Effect of Anchoring Group Position on Formation and Conductance of a Single Disubstituted Benzene Molecule Bridging Au Electrodes: Change of Conductive Molecular Orbital and Electron Pathway

We investigated the effect of anchoring group position on the formation and electric conductance of single molecule junctions for benzenedithiol and benzenediamine by the scanning tunneling microscope break junction technique. The conductances of the single 1,4-benzenedithiol, 1,3-benzenedithiol, 1,4-benzenediamine, and 1,3-benzenediamine molecules were 0.005 (+/- 0.001) G(0) (G(0)=2e(2)/h), 0.004 (+/- 0.001) G(0), 0.01 (+/- 0.003) G(0), and 0.005 (+/- 0.002) G(0), respectively. No 1,2-disubstituted benzene molecules formed junctions. While the 1,4-position provided larger conductance than the 1,3-position for both anchoring groups, the effect of the anchoring position on conductance was clearer for benzenediamine than benzenedithiol.

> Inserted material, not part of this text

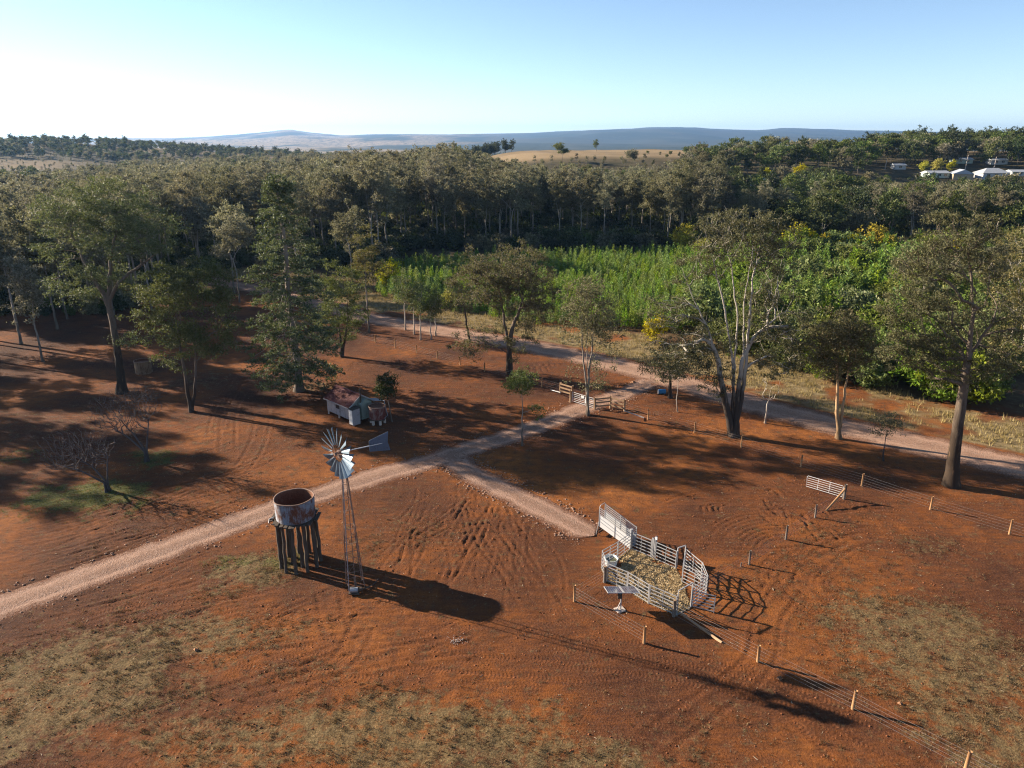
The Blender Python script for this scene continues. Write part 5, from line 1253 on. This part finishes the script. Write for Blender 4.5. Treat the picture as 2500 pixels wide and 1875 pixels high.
fence([(760, 788), (815, 805), (868, 821), (917, 836), (965, 848), (1017, 862), (1068, 876), (1123, 891), (1183, 907), (1252, 926), (1322, 945), (1368, 959)], 'wire fence along the road left of the timber gate', skip=(11,))
fence([(1524, 1004), (1582, 1024), (1695, 1056), (1809, 1092), (1954, 1140), (2103, 1187), (2271, 1244), (2464, 1304), (2680, 1372)], 'wire fence along the road right of the timber gate', skip=(0,))
fence([(1402, 1468), (1572, 1569)], 'short wire fence in front of the solar panel', mat=M_post, r=.1)
fence([(1648, 1507), (1850, 1617), (2081, 1733), (2356, 1880), (2600, 2010)], 'wire fence running from the yard corner to the lower right', skip=(0,), r=.1)
fence([(1728, 1440), (1829, 1379), (1918, 1317), (1990, 1264), (2058, 1219)], 'sparse wire fence from the yard to the open gate', mat=M_postgrey, skip=(0, 4), h=1.35)
fence([(1475, 1421), (1402, 1468)], 'wire strands joining solar panel fence to left yard corner', skip=(0, 1)) 
lg = thing('strut_log', at(1690, 1520), 'long pale timber strut leaning from the gateway yard corner', 'strut'); a, b = at(1662, 1497, .55), at(1762, 1569, .06); MB().tube([a, a.lerp(b, .5), b], [.085, .09, .095], 8).build('log', M_railw, lg, True)

def strut(p, q, r, name, label, mat): 
    o = thing(name, (q.x, q.y, 0), label, 'strut'); MB().tube([p, q], r, 8).build('log', mat, o, True); return o
# road gate: timber wings and a steel gate
def wing(a, b, label, h=1.55, n=3, posts=(True, True), tag_='timber_rail_fence'):
    pa, pb = at(*a, 0.0), at(*b, 0.0); root = thing(tag_, pa, label, 'fence'); up = Vector((0, 0, 1)); d = (pb - pa).normalized(); nn = Vector((d.y, -d.x, 0))
    for p, ok in ((pa, posts[0]), (pb, posts[1])):
        if ok: MB().tube([p - up * .3, p + up * (h + .05)], .13, 10).build('post', M_railw, root, True)
    for k in range(n): z = .42 + (h - .55) * k / (n - 1); MB().beam(pa + nn * .12 + up * z, pb + nn * .12 + up * z, .05, .2).build('rail', M_railw, root)
wing((1368, 960), (1397, 969), 'timber rail wing on the left of the road gate')
wing((1452, 999), (1490, 995), 'timber rail wing right of the road gate, nearer the road')
wing((1491, 996), (1524, 1004), 'timber rail wing at the far right of the road gate', posts=(False, True))
def gate(pa, pb, label, h, rails, lift, hang, mids=(.33, .66), sign=False, mat=M_white, rr_=.026):
    root = thing('steel_gate', Vector((pa.x, pa.y, 0)), label, 'gate'); up = Vector((0, 0, 1)); d = (pb - pa).normalized()
    a, b = Vector((pa.x, pa.y, lift)), Vector((pb.x, pb.y, lift)); MB().tube([a, a + up * (h - .08), a + up * h + d * .08, b + up * h - d * .08, b + up * (h - .08), b, a], rr_, 6, False).build('frame', mat, root)
    for k in range(1, rails): MB().tube([a + up * (h * k / rails), b + up * (h * k / rails)], rr_ * .8, 6).build('rail', mat, root)
    for t in mids: q = a.lerp(b, t); MB().tube([q, q + up * h], rr_ * .8, 6).build('stay', mat, root)
    if sign:
        nn = Vector((d.y, -d.x, 0)); q = a.lerp(b, .68) + nn * .06 + up * (h * .55); MB().box(q, (.42, .02, h * .62), math.atan2(d.y, d.x)).build('sign_plate', M_white, root)
        q2 = a.lerp(b, .50) + nn * .06 + up * (h * .82); MB().box(q2, (.5, .02, .3), math.atan2(d.y, d.x)).build('sign_plate', M_white, root)
gp = [at(1395, 981, 0.0), at(1451, 999, 0.0)]
dg = (gp[1] - gp[0]).normalized(); p = gp[0]; o = thing('gate_post', p, 'stout timber post carrying the left end of the road gate', 'post'); MB().tube([(p.x - .1, p.y, -.3), (p.x - .1, p.y, 1.6)], .15, 10).build('post_body', M_railw, o, True)
gate(gp[0] + dg * .15, gp[1] - dg * .2, 'white barred steel gate with sign across the driveway', 1.25, 5, .18, 0, sign=True)
strut(at(1524, 1003, 1.0), at(1572, 1020, .05), .06, 'strut_rail', 'pale steel strut bracing the right end of the gate wings', M_galv)
strut(at(1368, 958, .9), at(1345, 952, .05), .06, 'strut_rail', 'pale strut bracing the left end of the gate wings', M_galv)
# open gate on the right
gq = at(2060, 1219, 0.0); p = gq; o = thing('gate_post', p, 'timber post carrying the open gate on the right', 'post'); MB().tube([(p.x, p.y, -.3), (p.x, p.y, 1.6)], .13, 10).build('post_body', M_postgrey, o, True)
ge = at(1967, 1191, 0.0); gate(gq + (ge - gq).normalized() * .2, ge, 'white barred steel gate standing open at the right of the paddock', 1.15, 5, .2, 0, (.36, .68))
strut(Vector((gq.x - .1, gq.y - .1, 1.15)), at(2016, 1248, .05), .1, 'strut_log', 'diagonal timber strut bracing the open gate post', M_post)
st_ = at(1808, 1384, 0.0); o = thing('stump_peg', st_, 'short dark peg between two posts right of the yard', 'post'); MB().tube([(st_.x, st_.y, -.2), (st_.x + .03, st_.y, .42)], [.06, .05], 7).build('peg', M_postgrey, o, True)
# cow-shaped blue drum beside the road
bd = at(1617, 962); o = thing('blue_drum', bd, 'blue plastic drum lying beside the driveway entrance', 'drum'); M_blue = simple('blue plastic', (.03, .16, .33), (.05, .22, .42), 3, .45, 0, .02)
MB().tube([bd + Vector((-.55, 0, .33)), bd + Vector((-.5, 0, .33)), bd + Vector((.4, .1, .33)), bd + Vector((.45, .1, .33))], [.29, .33, .33, .29], 18).build('drum_body', M_blue, o, True); MB().lathe([(.001, 0), (.30, 0), (.30, .03), (.001, .03)], (0, 0, 0), 18)
m = MB(); m.tube([bd + Vector((-.6, 0, .33)), bd + Vector((-.55, 0, .33))], .31, 18); m.build('drum_lid', M_white, o)

# ---- houses on the right hill
def house(u, v, w, d, h, rh, rz, wallc, roofc, label, hip=False, name='house', win=3):
    b = at(u, v); root = thing(name, b, label, 'house', None); c, s = math.cos(rz), math.sin(rz)
    T = lambda x, y, z: Vector((b.x + c * x - s * y, b.y + s * x + c * y, b.z + z - .4)); wm, rm = wallc, roofc
    m = MB(); x0, x1, y0, y1 = -w / 2, w / 2, -d / 2, d / 2
    m.add([T(x0, y0, 0), T(x1, y0, 0), T(x1, y1, 0), T(x0, y1, 0), T(x0, y0, h), T(x1, y0, h), T(x1, y1, h), T(x0, y1, h)], [(0, 1, 5, 4), (1, 2, 6, 5), (2, 3, 7, 6), (3, 0, 4, 7)])
    if not hip: m.add([T(x0, y0, h), T(x0, y1, h), T(x0, 0, h + rh - .05)], [(0, 1, 2)]); m.add([T(x1, y0, h), T(x1, y1, h), T(x1, 0, h + rh - .05)], [(0, 2, 1)])
    m.build('wall', wm, root); e = .45; ri = (w * .28 if hip else -e)
    m = MB(); q = [T(x0 - e, y0 - e, h - .1), T(x1 + e, y0 - e, h - .1), T(x1 + e, y1 + e, h - .1), T(x0 - e, y1 + e, h - .1), T(x0 + ri, 0, h + rh), T(x1 - ri, 0, h + rh)]
    q2 = [p - Vector((0, 0, .12)) for p in q]; m.add(q + q2, [(0, 1, 5, 4), (2, 3, 4, 5), (1, 2, 5), (3, 0, 4), (6, 7, 1, 0), (7, 8, 2, 1), (8, 9, 3, 2), (9, 6, 0, 3), (10, 11, 7, 6), (11, 10, 9, 8)]); m.build('roof', rm, root)
    for k in range(win):
        x = x0 + w * (k + .7) / (win + .4); wd = MB(); 
        wd.add([T(x - .75, y0 - .04, h * .40), T(x + .75, y0 - .04, h * .40), T(x + .75, y0 - .04, h * .82), T(x - .75, y0 - .04, h * .82), T(x - .75, y0 + .02, h * .40), T(x + .75, y0 + .02, h * .40), T(x + .75, y0 + .02, h * .82), T(x - .75, y0 + .02, h * .82)], [(0, 1, 2, 3), (0, 4, 5, 1), (1, 5, 6, 2), (2, 6, 7, 3), (3, 7, 4, 0)]); ww = wd.build('window', M_glass, root)
        f_ = MB(); f_.beam(T(x, y0 - .06, h * .40), T(x, y0 - .06, h * .82), .06, .06); f_.build('frame', M_white, ww)
    return root
M_glass = simple('window glass', (.03, .04, .05), (.04, .05, .06), 2, .1, 0, 0, spec=.6)
M_cream = simple('cream weatherboard', (.36, .28, .19), (.42, .34, .24), 2, .8); M_wht = simple('white weatherboard', (.38, .39, .40), (.45, .45, .45), 2, .8); M_rfw = simple('white roof iron', (.33, .35, .37), (.40, .41, .42), 2, .5); M_rfg = simple('grey roof iron', (.30, .33, .38), (.38, .41, .46), 2, .5); M_pgr = simple('pale green wall', (.34, .42, .36), (.42, .48, .42), 2, .8)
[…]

The resulting anchoring position and its stability are discussed in consideration of the formation of the single molecular junction. The relationship between conductance and anchoring group (position) was analyzed based on ab initio transport calculations. The deformation and change of the energy alignment of the "conductive" molecular orbital give clearer insight to the anchoring position effect than to quantum interference.